HISTÓRIAS DO PRIMEIRO DE MAIO!
Virgílio de Mattos (1)
Antes de maio de 1977 eu não tinha nunca ouvido falar dela. O nome com o qual se apresentava era “Maria do Carmo” e me lembro que achei isso engraçado porque havia uma igreja no bairro que eu morava, até então, com aquele nome e onde se dizia que Maria era a mãe do dono. Ri por dentro daquela maluquice e tomamos o ônibus próximo à estátua de Borba Gato, em Santo Amaro, onde havia sido marcado o ponto com ela.
Pareceu-me fazer certo sentido que aquela Maria do Carmo (qualquer que fosse o nome dela de verdade, porque naquela época todo mundo tinha um nome de guerra, afinal, estávamos mesmo em guerra), no fundo, no fundo, fosse do pessoal que chamávamos pejorativamente de “igrejeros”, assim mesmo, com essa pronúncia.

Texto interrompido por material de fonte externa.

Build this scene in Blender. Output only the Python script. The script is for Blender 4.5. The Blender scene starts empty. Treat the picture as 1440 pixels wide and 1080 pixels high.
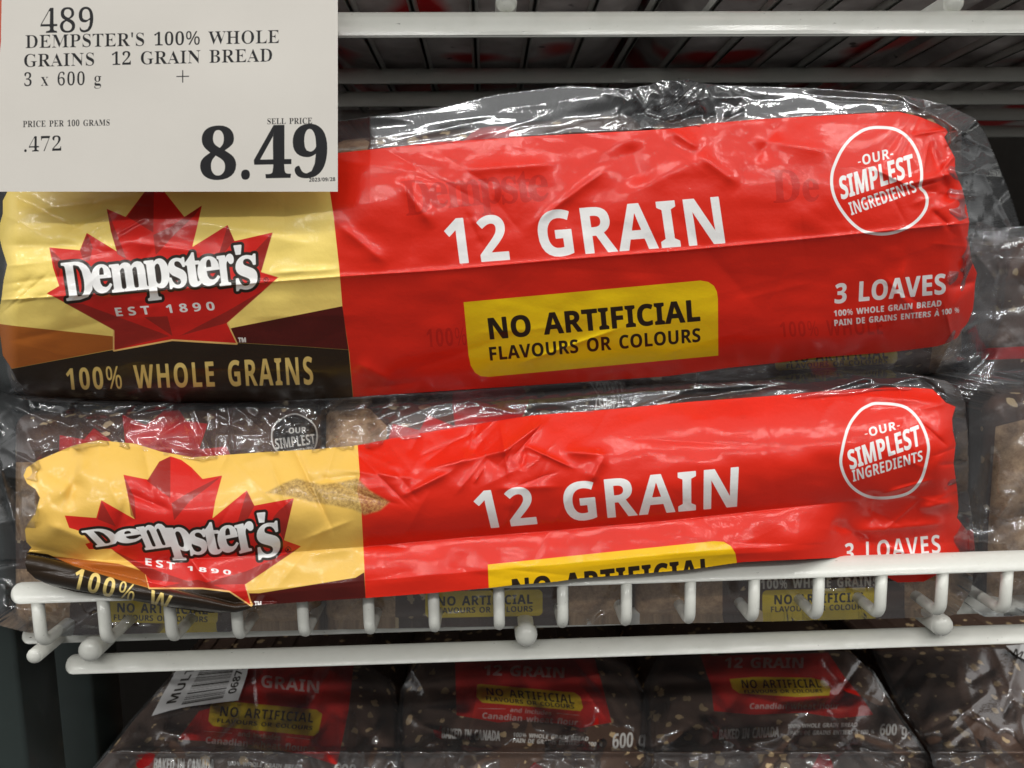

Eu era um garoto mais interessado na parte militar (para derrotar os militares, agora percebo a contradição em que estava metido e não conseguia enxergar) da coisa do que propriamente em fazer o trabalho de massas, que era o que estava indo fazer com aquela desconhecida, sacolejando dentro de um ônibus velho e cheio de trabalhadores cansados, voltando pra casa àquela hora. Mais distantes da Revolução do que eu estava de um emprego fixo em alguma fábrica de São Bernardo do Campo.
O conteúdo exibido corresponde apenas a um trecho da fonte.